Bring on the Crazy 88’s

I recently posted that I had the keys to my first New York apartment.

Lo and behold, it was the sort of situation where clearcut aggravation was in store if I had taken it. It was an obvious punt. No money lost, just time. Sometimes you know better than to force something to work.

So it’s sort of like the scene in Kill Bill, Vol 1, where The Bride has just dealt with Gogo. In this case, we hear the din of 88 rental ads:

Black Mamba: Is that what I think it is?
O-Ren Ishii: You didn’t think it was going to be that easy to rent an apartment in New York City, did you?
Black Mamba: You know, for a second there, yeah, I kinda did
O-Ren: Silly Rabbit …

So now the apartment search intensifies! Surrounded by the ads that promise so much, the Crazy 88’s of real estate.

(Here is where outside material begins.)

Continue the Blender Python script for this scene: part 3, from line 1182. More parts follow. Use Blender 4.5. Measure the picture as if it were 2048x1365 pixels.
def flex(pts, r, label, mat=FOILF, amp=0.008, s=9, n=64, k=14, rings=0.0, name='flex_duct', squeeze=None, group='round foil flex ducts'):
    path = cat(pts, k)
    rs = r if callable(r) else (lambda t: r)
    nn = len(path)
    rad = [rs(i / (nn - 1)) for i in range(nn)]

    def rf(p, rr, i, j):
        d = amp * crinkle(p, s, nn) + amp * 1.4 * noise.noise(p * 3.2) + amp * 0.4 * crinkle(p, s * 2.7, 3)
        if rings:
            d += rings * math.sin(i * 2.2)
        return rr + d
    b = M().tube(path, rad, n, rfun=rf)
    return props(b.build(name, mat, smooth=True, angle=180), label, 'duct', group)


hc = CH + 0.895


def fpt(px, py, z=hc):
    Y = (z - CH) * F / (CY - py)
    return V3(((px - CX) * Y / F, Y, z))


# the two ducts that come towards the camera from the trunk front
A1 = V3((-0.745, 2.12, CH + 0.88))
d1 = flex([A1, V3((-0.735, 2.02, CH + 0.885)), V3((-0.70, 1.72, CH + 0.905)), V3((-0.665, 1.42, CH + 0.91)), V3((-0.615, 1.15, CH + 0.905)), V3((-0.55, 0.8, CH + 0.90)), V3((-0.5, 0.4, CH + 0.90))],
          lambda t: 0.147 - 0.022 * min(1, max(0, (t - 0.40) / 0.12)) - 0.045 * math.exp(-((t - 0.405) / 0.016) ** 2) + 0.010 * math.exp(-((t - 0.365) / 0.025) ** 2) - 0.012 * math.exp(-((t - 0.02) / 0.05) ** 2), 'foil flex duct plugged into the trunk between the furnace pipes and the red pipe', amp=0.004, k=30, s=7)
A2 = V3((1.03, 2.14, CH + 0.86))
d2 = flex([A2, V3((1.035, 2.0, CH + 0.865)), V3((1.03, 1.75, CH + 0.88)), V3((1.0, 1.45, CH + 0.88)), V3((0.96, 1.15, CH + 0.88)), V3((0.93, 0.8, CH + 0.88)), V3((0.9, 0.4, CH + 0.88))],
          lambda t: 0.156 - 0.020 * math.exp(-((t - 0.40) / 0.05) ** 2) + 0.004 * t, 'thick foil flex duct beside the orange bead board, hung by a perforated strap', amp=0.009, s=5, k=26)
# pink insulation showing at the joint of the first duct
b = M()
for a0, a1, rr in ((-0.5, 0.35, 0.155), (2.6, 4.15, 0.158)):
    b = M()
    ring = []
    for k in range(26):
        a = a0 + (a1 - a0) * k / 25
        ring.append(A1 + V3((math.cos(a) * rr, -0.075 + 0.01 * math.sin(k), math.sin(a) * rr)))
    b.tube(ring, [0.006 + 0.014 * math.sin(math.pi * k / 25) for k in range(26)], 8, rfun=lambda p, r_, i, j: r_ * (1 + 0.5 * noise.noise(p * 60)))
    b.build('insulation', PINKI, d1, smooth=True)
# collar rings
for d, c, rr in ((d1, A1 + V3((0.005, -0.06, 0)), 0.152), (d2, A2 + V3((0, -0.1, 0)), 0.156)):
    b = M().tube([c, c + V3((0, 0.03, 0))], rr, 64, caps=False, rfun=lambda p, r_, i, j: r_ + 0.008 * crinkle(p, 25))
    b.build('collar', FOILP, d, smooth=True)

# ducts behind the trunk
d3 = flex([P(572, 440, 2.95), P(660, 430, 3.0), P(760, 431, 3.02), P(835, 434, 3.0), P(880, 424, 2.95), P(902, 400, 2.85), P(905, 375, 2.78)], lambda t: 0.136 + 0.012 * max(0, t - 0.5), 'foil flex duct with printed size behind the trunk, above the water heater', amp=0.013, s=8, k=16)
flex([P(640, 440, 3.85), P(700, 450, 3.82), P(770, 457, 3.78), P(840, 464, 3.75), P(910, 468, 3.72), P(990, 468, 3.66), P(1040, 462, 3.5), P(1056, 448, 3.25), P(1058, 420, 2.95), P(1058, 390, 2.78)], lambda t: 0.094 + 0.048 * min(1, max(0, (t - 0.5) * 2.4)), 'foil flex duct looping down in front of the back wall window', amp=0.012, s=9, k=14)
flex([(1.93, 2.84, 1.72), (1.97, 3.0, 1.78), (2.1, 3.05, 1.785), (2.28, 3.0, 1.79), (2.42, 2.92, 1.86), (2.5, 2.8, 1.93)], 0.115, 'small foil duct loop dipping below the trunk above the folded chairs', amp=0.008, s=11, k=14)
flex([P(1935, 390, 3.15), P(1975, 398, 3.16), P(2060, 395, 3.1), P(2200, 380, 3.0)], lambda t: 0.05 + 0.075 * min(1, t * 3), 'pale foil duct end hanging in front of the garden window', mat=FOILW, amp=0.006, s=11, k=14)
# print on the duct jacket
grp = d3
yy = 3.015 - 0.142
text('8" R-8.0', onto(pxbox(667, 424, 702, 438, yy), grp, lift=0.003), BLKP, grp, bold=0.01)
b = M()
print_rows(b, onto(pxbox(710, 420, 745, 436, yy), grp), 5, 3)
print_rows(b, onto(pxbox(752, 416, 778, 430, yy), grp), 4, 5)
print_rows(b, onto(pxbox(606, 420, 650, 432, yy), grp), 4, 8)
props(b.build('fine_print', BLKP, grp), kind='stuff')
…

Swarms of claims: “5 floors upstairs with groceries! easy! You will be fit!” “but this IS a large 400 sq foot studio!” “to do laundry in your own building is without honor! You must carry!” “4 months rent up front is NOT unreasonable!” “Yes, that is a moat in front of the building, the rats cannot swim that far!”

One Response to “Bring on the Crazy 88’s”

  1. Sebastian Says:

    Well… as [beep] did, you must wipe the blood off your forehead carry on with your quest.